**DIRECTIVE:** Emit the entire listing verbatim.

────

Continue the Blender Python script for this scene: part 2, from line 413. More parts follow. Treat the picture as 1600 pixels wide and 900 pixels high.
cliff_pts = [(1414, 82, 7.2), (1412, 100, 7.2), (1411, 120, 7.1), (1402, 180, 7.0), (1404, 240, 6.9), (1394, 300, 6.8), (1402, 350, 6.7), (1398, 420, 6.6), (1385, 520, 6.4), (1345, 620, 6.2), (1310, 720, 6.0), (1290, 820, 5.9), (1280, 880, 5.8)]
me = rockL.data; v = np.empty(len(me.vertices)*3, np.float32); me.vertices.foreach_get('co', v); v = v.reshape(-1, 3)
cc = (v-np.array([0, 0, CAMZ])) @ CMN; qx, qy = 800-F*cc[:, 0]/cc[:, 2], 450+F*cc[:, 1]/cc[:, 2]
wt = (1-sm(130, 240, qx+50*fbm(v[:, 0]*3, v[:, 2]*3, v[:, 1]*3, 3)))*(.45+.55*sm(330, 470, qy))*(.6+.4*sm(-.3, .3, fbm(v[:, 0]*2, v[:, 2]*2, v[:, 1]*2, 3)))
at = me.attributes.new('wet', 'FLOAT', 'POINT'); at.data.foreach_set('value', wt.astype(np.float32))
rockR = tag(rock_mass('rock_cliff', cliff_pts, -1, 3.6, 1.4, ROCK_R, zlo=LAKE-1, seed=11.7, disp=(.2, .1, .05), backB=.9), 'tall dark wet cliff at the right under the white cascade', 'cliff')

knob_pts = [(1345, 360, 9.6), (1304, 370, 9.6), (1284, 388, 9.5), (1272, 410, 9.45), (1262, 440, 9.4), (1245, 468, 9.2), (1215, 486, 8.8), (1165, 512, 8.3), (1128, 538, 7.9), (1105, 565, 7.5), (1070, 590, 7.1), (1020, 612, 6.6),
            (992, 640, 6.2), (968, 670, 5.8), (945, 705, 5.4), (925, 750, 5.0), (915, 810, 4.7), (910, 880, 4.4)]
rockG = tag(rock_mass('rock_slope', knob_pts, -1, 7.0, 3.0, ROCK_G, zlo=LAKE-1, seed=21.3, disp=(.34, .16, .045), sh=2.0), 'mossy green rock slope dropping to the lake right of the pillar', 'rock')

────

**WRITTEN RESPONSE:**
Continue the Blender Python script for this scene: part 2, from line 413. More parts follow. Treat the picture as 1600 pixels wide and 900 pixels high.
cliff_pts = [(1414, 82, 7.2), (1412, 100, 7.2), (1411, 120, 7.1), (1402, 180, 7.0), (1404, 240, 6.9), (1394, 300, 6.8), (1402, 350, 6.7), (1398, 420, 6.6), (1385, 520, 6.4), (1345, 620, 6.2), (1310, 720, 6.0), (1290, 820, 5.9), (1280, 880, 5.8)]
me = rockL.data; v = np.empty(len(me.vertices)*3, np.float32); me.vertices.foreach_get('co', v); v = v.reshape(-1, 3)
cc = (v-np.array([0, 0, CAMZ])) @ CMN; qx, qy = 800-F*cc[:, 0]/cc[:, 2], 450+F*cc[:, 1]/cc[:, 2]
wt = (1-sm(130, 240, qx+50*fbm(v[:, 0]*3, v[:, 2]*3, v[:, 1]*3, 3)))*(.45+.55*sm(330, 470, qy))*(.6+.4*sm(-.3, .3, fbm(v[:, 0]*2, v[:, 2]*2, v[:, 1]*2, 3)))
at = me.attributes.new('wet', 'FLOAT', 'POINT'); at.data.foreach_set('value', wt.astype(np.float32))
rockR = tag(rock_mass('rock_cliff', cliff_pts, -1, 3.6, 1.4, ROCK_R, zlo=LAKE-1, seed=11.7, disp=(.2, .1, .05), backB=.9), 'tall dark wet cliff at the right under the white cascade', 'cliff')

knob_pts = [(1345, 360, 9.6), (1304, 370, 9.6), (1284, 388, 9.5), (1272, 410, 9.45), (1262, 440, 9.4), (1245, 468, 9.2), (1215, 486, 8.8), (1165, 512, 8.3), (1128, 538, 7.9), (1105, 565, 7.5), (1070, 590, 7.1), (1020, 612, 6.6),
            (992, 640, 6.2), (968, 670, 5.8), (945, 705, 5.4), (925, 750, 5.0), (915, 810, 4.7), (910, 880, 4.4)]
rockG = tag(rock_mass('rock_slope', knob_pts, -1, 7.0, 3.0, ROCK_G, zlo=LAKE-1, seed=21.3, disp=(.34, .16, .045), sh=2.0), 'mossy green rock slope dropping to the lake right of the pillar', 'rock')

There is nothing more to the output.